What is asked: Below are records; please write out exactly the lines from the first line through the line containing "rng = np.random.default_rng(7)", with no pictures.

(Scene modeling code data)
────
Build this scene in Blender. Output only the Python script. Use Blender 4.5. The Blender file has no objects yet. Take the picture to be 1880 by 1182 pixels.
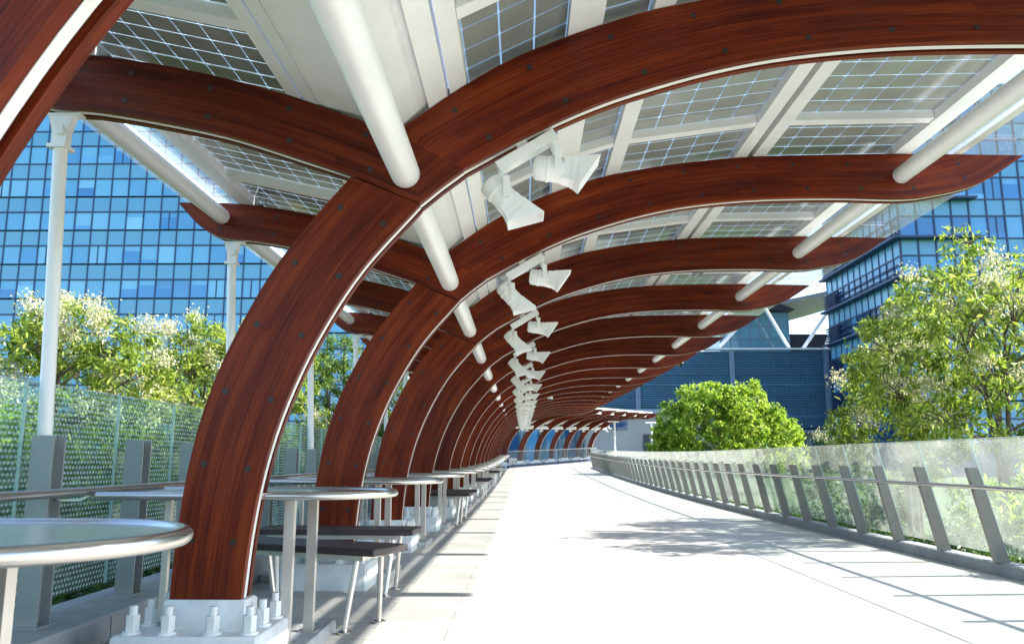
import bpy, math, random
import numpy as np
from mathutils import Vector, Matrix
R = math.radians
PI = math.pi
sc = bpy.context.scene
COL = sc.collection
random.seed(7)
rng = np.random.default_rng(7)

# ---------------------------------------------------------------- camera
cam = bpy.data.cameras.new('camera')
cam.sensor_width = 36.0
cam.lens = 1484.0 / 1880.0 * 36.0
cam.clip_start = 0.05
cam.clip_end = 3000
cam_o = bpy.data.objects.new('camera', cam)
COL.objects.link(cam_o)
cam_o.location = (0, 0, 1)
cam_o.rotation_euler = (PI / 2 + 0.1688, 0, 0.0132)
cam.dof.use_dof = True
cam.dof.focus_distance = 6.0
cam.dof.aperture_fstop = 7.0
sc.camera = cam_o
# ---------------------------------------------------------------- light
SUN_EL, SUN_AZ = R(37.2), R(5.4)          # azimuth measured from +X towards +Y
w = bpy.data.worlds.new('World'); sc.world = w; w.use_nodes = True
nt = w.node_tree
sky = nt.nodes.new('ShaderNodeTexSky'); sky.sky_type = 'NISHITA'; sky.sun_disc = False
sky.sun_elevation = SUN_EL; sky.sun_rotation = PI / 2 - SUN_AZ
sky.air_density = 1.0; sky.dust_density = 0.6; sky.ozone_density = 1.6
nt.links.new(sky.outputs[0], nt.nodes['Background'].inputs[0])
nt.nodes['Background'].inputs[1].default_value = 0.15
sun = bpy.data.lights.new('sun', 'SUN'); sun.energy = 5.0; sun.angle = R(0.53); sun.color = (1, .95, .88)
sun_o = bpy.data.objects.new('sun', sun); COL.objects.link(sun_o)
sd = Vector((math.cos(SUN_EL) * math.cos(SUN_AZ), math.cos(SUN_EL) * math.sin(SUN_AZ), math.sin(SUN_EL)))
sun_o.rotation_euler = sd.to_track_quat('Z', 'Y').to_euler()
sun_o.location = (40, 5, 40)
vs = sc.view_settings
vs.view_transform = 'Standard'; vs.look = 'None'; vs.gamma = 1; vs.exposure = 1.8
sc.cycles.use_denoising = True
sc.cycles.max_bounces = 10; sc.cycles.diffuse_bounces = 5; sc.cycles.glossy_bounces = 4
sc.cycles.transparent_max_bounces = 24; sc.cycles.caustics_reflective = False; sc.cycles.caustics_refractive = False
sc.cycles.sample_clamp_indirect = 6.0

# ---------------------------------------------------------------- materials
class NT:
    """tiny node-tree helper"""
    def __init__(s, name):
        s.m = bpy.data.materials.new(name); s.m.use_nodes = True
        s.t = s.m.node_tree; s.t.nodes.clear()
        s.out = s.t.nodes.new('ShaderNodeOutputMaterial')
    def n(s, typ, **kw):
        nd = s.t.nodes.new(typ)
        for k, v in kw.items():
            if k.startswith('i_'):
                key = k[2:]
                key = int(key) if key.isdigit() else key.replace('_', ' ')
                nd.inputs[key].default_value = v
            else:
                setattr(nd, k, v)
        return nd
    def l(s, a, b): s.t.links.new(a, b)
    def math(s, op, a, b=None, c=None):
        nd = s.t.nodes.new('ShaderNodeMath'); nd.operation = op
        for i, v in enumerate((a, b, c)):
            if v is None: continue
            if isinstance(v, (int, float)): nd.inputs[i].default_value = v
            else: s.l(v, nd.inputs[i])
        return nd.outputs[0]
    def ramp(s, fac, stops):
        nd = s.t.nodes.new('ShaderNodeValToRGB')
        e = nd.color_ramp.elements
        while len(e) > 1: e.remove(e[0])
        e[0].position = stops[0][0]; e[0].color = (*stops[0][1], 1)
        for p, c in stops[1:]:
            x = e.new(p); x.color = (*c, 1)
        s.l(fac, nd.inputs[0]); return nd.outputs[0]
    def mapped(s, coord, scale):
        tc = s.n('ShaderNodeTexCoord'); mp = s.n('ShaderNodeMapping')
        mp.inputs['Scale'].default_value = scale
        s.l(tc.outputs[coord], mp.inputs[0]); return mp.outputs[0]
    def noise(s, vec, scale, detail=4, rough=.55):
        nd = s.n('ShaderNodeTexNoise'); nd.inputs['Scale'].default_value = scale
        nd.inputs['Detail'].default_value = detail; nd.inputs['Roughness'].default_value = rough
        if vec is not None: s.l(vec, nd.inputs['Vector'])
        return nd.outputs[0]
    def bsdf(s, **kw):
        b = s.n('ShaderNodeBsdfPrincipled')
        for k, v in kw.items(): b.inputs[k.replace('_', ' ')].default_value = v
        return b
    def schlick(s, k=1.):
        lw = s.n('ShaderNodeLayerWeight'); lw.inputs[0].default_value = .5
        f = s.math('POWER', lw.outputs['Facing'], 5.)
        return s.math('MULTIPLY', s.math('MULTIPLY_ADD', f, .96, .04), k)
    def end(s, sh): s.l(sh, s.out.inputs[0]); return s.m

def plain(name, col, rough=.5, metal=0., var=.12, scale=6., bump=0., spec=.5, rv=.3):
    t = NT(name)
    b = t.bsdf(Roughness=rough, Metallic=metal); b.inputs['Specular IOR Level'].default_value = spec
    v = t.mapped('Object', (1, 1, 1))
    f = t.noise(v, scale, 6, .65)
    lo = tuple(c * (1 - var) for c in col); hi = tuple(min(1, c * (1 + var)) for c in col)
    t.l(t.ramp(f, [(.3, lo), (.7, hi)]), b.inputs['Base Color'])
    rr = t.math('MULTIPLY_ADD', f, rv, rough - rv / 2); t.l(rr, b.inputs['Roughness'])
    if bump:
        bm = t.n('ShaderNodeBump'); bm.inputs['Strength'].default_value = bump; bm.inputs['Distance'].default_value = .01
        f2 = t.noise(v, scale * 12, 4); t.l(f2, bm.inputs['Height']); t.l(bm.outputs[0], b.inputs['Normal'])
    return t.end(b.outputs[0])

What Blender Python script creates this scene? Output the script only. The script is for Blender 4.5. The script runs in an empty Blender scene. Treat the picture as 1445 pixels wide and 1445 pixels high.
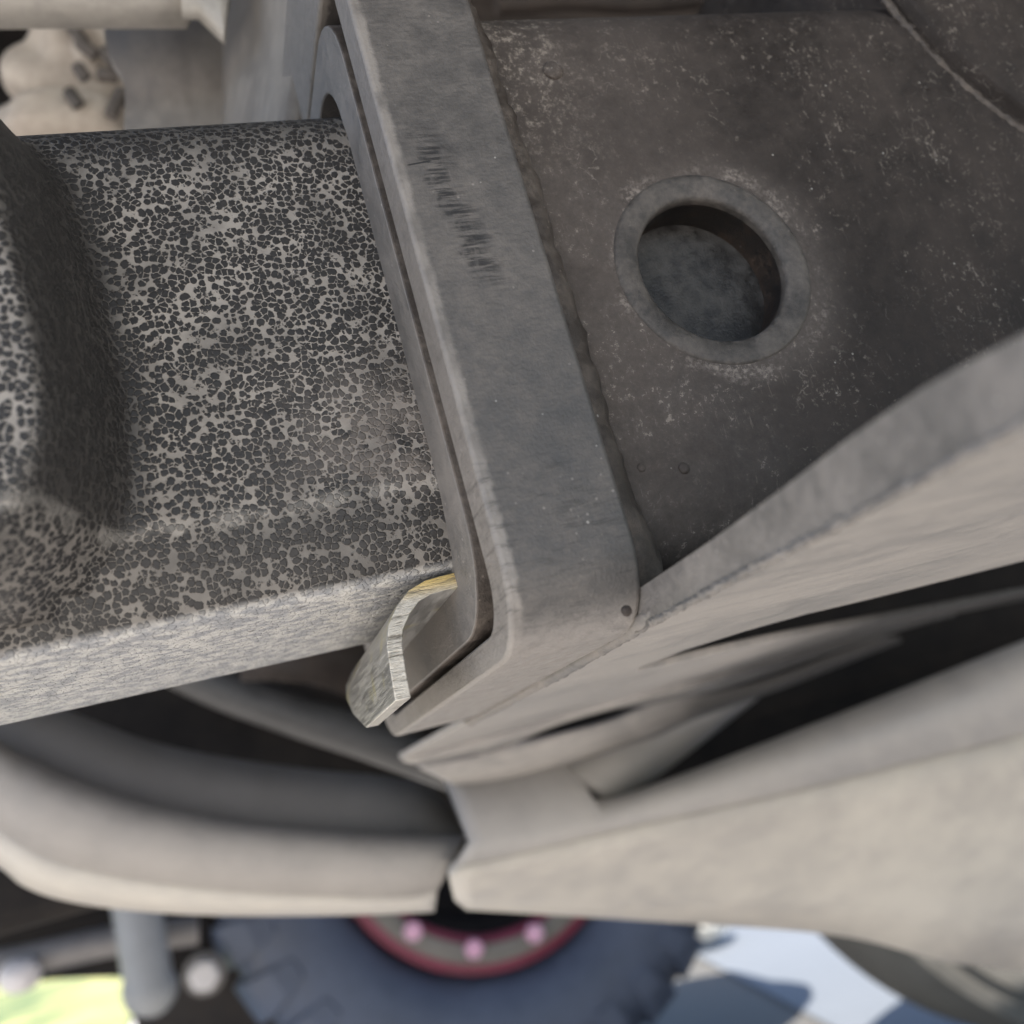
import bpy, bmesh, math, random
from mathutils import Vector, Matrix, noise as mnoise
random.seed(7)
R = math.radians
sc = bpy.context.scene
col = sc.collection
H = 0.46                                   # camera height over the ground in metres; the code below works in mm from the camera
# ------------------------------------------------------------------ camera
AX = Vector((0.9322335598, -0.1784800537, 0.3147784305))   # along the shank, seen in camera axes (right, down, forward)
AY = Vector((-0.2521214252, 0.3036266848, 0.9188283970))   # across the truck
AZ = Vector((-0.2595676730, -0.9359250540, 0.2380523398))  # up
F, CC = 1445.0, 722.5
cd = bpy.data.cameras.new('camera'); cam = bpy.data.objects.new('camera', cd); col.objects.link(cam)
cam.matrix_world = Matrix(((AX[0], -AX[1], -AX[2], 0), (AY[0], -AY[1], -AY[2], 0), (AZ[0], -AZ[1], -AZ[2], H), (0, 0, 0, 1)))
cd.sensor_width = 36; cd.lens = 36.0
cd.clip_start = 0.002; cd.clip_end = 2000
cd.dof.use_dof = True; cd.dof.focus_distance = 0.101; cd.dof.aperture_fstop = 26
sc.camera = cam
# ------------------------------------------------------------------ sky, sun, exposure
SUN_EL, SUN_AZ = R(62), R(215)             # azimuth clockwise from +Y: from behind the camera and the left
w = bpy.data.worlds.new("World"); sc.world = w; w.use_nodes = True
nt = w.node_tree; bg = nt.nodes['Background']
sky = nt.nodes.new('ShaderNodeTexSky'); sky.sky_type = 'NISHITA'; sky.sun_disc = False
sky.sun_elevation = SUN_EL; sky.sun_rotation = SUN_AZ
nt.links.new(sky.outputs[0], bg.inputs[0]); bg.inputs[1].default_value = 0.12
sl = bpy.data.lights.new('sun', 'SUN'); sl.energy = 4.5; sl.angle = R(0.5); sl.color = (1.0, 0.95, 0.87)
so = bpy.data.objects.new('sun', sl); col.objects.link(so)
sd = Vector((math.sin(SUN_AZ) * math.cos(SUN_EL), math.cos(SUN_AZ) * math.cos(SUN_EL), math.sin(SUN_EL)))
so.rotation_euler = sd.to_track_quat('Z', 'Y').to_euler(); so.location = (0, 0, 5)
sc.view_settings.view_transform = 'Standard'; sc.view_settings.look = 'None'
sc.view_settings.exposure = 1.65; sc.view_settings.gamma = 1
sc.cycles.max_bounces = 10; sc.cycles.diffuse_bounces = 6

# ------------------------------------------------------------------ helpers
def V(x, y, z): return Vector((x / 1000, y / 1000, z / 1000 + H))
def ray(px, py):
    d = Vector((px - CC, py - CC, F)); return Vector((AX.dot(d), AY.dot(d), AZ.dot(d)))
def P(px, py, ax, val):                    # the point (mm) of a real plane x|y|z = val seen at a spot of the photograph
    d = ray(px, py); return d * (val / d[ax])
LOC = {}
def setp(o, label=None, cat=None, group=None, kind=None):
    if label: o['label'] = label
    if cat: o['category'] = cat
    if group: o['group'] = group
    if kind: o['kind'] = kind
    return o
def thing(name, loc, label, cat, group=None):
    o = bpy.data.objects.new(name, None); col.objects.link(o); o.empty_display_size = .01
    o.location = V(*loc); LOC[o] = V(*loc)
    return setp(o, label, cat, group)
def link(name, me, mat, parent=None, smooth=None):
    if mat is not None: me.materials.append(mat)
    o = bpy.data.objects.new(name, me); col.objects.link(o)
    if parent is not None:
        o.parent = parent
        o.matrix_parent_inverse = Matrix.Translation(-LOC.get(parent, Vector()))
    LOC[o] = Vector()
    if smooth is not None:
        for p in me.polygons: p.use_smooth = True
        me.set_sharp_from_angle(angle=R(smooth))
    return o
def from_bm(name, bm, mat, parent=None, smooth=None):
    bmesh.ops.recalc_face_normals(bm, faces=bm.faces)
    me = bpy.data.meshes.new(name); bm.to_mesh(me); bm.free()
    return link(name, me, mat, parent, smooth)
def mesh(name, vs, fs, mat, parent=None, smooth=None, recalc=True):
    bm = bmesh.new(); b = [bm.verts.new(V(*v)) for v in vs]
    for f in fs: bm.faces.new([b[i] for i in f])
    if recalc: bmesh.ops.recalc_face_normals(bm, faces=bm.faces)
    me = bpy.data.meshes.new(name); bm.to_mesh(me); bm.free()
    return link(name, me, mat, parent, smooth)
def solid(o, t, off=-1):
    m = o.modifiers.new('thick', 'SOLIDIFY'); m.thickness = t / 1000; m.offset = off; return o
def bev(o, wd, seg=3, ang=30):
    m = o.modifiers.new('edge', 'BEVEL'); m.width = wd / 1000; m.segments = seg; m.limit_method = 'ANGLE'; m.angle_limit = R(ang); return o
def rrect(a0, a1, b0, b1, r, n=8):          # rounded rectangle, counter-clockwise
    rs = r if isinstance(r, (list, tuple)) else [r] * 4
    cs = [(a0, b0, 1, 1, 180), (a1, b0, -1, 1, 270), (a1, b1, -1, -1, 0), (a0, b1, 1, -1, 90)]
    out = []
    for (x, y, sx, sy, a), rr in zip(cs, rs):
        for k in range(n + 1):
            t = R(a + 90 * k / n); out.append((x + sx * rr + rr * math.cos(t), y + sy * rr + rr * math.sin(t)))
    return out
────
Solution to this task:
Build this scene in Blender. Output only the Python script. Use Blender 4.5. The Blender file has no objects yet. Take the picture to be 1880 by 1182 pixels.
import bpy, math, random
import numpy as np
from mathutils import Vector, Matrix
R = math.radians
PI = math.pi
sc = bpy.context.scene
COL = sc.collection
random.seed(7)
rng = np.random.default_rng(7)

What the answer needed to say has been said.